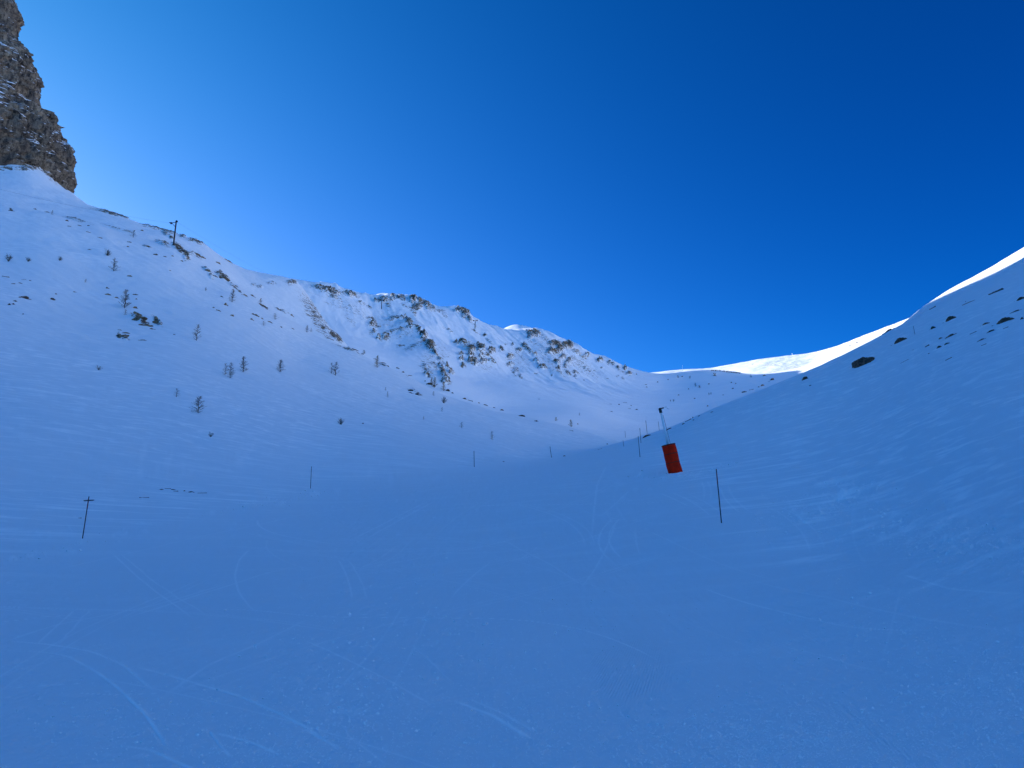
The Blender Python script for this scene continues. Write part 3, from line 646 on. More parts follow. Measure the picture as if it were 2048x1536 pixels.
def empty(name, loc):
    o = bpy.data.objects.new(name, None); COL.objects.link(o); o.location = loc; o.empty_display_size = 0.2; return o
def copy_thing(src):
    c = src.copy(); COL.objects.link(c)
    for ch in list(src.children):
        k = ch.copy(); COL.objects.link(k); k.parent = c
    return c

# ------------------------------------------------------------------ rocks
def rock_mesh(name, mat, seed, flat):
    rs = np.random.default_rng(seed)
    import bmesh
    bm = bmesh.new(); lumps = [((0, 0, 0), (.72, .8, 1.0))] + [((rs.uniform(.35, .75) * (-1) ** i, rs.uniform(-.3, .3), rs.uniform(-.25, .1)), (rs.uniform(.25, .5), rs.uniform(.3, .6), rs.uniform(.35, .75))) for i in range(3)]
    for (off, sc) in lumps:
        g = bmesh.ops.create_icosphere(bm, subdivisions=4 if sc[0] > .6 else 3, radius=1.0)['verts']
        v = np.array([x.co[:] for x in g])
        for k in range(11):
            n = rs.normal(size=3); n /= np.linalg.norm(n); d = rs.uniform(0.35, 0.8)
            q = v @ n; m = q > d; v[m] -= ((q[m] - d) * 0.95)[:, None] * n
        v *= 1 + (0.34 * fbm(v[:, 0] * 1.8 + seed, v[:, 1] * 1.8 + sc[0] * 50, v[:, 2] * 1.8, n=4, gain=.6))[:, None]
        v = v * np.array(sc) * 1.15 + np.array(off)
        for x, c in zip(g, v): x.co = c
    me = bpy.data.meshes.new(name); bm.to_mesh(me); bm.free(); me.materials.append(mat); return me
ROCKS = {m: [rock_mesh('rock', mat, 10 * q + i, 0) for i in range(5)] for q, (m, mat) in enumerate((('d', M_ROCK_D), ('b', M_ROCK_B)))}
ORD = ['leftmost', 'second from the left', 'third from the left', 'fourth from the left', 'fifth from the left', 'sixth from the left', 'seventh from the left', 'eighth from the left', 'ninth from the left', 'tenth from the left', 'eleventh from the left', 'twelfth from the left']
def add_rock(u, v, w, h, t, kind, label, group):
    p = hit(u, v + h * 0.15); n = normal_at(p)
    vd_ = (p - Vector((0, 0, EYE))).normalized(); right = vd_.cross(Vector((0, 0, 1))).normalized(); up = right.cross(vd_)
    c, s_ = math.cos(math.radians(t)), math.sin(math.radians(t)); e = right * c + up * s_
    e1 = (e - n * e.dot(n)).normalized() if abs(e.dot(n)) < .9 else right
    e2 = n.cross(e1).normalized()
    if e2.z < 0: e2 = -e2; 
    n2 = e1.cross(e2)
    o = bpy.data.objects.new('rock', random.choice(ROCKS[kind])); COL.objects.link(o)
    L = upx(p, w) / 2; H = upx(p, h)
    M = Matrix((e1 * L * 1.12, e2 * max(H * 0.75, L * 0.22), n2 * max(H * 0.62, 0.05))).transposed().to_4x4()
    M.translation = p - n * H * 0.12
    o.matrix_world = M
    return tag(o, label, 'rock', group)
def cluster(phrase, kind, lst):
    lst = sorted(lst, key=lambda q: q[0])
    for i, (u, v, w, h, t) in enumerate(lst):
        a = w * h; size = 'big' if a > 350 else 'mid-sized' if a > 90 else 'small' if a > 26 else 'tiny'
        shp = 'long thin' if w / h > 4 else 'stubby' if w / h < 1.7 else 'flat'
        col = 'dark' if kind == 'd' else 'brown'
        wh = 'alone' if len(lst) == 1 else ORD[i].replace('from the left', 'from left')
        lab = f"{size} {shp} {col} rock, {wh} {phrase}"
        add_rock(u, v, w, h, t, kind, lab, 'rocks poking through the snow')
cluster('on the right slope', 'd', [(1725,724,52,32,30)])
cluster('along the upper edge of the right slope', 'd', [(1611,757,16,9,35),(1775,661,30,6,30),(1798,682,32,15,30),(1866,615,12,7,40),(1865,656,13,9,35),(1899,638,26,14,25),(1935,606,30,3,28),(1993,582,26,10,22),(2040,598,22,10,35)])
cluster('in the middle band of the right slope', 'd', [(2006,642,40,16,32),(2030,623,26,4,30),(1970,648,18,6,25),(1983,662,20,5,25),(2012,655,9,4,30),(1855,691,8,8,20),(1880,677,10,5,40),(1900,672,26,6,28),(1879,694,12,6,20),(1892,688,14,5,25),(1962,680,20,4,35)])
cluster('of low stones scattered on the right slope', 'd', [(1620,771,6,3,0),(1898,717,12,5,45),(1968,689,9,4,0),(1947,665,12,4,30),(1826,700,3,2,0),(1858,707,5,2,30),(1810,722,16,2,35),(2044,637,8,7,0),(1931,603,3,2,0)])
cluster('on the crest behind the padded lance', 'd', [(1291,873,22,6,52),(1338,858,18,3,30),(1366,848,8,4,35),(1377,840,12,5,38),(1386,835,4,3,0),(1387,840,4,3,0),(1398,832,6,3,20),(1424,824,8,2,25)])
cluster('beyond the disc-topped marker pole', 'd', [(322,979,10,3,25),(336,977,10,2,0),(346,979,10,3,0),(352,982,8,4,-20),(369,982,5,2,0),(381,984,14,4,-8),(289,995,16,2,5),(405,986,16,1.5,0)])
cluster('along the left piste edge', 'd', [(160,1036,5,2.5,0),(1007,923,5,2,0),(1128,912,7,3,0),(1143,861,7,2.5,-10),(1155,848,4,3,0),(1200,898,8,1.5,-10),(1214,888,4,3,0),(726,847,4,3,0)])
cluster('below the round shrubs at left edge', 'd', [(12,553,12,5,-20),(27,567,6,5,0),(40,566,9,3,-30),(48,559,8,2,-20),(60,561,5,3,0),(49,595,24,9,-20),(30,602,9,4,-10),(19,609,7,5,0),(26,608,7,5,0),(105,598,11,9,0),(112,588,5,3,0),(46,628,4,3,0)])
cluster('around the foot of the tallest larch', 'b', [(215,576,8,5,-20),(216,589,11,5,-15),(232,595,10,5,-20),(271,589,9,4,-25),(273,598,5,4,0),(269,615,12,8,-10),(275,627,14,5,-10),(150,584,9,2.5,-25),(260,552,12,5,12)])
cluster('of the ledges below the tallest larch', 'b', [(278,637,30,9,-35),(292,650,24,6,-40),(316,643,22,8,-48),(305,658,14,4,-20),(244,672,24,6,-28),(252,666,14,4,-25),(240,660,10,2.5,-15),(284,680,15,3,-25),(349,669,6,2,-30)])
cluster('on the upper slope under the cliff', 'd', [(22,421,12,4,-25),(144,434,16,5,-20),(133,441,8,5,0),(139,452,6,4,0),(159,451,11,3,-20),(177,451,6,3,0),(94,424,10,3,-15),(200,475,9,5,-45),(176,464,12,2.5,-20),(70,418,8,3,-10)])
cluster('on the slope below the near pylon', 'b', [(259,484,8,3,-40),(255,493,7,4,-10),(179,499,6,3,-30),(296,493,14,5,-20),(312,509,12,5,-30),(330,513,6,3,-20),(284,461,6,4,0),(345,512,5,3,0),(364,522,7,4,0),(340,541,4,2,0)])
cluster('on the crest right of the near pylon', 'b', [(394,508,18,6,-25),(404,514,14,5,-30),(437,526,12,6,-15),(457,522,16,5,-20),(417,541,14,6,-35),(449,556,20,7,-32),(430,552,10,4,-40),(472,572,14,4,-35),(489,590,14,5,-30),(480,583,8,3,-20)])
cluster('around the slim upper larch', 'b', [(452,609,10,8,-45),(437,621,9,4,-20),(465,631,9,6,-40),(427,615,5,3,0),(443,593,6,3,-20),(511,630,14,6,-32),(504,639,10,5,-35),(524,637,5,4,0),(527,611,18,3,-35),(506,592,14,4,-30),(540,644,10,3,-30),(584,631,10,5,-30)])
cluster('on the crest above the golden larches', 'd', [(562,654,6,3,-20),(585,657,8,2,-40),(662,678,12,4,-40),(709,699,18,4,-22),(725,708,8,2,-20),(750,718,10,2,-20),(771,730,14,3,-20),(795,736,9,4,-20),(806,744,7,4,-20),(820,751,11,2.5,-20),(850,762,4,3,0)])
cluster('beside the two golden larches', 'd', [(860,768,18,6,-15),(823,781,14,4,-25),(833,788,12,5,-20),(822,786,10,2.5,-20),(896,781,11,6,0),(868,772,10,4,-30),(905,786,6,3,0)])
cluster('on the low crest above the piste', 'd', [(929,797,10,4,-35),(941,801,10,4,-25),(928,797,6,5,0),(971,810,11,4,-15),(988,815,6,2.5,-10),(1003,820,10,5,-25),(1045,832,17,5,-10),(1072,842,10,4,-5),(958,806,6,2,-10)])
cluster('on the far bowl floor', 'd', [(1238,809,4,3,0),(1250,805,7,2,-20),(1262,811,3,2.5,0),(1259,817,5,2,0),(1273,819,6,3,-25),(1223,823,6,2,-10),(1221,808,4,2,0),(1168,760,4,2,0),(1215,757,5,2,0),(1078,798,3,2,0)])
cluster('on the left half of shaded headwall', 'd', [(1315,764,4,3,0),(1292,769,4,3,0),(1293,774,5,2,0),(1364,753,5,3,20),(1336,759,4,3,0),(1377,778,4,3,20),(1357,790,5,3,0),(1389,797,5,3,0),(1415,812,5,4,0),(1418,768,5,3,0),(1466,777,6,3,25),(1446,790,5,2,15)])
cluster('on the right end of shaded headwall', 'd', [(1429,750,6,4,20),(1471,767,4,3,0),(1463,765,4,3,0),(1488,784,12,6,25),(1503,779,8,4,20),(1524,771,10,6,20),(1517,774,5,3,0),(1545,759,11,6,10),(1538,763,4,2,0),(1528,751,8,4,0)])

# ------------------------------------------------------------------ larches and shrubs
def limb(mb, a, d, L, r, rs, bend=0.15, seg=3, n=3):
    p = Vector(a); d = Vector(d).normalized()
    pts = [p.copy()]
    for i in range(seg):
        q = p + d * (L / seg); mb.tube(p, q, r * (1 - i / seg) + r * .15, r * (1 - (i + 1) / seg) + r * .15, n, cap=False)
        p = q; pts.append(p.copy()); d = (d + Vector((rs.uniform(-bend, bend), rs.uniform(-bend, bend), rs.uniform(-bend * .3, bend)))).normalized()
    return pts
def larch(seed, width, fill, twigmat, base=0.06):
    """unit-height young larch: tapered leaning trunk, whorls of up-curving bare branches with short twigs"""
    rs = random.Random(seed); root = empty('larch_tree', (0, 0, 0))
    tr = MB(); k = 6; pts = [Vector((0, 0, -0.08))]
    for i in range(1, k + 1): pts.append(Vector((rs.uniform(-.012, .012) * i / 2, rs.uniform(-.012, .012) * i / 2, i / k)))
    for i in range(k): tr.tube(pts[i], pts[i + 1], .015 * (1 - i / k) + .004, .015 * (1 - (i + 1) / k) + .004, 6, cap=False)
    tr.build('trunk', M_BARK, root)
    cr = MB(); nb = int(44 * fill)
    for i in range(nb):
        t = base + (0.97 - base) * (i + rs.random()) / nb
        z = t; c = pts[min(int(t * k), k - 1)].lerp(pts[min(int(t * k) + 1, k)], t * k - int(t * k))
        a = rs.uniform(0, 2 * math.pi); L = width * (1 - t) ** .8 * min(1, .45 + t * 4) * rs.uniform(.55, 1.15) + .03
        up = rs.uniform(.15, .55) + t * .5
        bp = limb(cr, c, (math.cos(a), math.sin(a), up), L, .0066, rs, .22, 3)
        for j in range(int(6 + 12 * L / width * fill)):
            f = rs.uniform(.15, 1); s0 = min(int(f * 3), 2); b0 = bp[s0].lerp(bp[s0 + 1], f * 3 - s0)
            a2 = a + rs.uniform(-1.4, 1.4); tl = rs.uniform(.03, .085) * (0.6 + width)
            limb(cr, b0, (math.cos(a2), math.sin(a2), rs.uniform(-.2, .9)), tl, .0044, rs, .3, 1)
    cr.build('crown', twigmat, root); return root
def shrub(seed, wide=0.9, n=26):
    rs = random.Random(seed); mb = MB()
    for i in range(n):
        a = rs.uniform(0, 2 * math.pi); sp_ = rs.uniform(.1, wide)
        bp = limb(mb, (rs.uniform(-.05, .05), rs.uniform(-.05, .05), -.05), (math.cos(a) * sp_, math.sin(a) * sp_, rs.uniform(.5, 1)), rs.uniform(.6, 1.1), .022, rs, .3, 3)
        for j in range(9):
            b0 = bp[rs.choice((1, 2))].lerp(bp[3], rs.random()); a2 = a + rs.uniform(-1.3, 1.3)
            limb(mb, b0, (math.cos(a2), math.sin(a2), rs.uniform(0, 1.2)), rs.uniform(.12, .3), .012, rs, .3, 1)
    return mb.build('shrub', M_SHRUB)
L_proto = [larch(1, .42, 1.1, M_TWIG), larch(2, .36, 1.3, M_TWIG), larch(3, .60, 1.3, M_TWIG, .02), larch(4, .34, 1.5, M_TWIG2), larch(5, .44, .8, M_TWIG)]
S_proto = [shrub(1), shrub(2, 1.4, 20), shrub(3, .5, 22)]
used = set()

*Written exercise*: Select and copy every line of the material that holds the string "from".

*Complete answer*:
The Blender Python script for this scene continues. Write part 3, from line 646 on. More parts follow. Measure the picture as if it were 2048x1536 pixels.
ORD = ['leftmost', 'second from the left', 'third from the left', 'fourth from the left', 'fifth from the left', 'sixth from the left', 'seventh from the left', 'eighth from the left', 'ninth from the left', 'tenth from the left', 'eleventh from the left', 'twelfth from the left']
        wh = 'alone' if len(lst) == 1 else ORD[i].replace('from the left', 'from left')